Meanwhile, the president's approval rating has slid from nearly 80 percent shortly after he was inaugurated a year ago to about 59 percent, according to a poll in La Razon, a La Paz newspaper. In the past month, street protests have raged and demands for autonomy in various districts have grown louder as a constituent assembly, elected to rewrite the constitution, remains deadlocked.
"The initial crack in his popularity" was "all about the education proposals," said Jim Shultz, a political analyst in Cochabamba, referring to Morales. "They resonated with this symbolic fear that non-indigenous people have in this country, which questions whether Evo really understands their needs and perspectives."
Though Morales's tone might be softening for the moment, he has not abandoned indigenous-friendly reforms. Universities report that enrollment in indigenous language programs is up since he took power, and the Education Ministry continues to open new centers where the languages are taught.
Last year, a student at San Pablo Catholic University in Bolivia wrote his graduate thesis in Aymara -- a first for the country. His professors conducted their oral questioning of the thesis in Aymara during a public ceremony on the shores of Lake Titicaca.
Education officials say the reemergence of Bolivia's indigenous languages is part of a regional trend.

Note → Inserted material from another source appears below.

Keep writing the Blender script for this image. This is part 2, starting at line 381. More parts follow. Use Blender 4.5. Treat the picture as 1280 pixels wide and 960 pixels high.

Interest in indigenous communities and traditions has grown in the past 20 years throughout South America.
"In the 1980s, people here didn't want to speak Quechua or Aymara," said Adrián Montalvo, who helps set education policy for native language programs. "Those languages were limited only to the community and family spheres, and it was considered shameful to speak them elsewhere. But now people speak them much more freely."
Donato Gómez Bacarreza, an expert in Andean languages and head of the language program at La Paz's San Andrés University, said his instructors have recently begun giving classes, at the government's request, to members of the national Congress. He also said people in the business community, including local bankers and Japanese auto executives, have signed up for Aymara and Quechua classes to better connect to Bolivia's native people. He and other linguists have been struggling for decades to resuscitate the languages, and he said he now sees a clear payoff.
"What we are fighting for is our cultural identity," he said.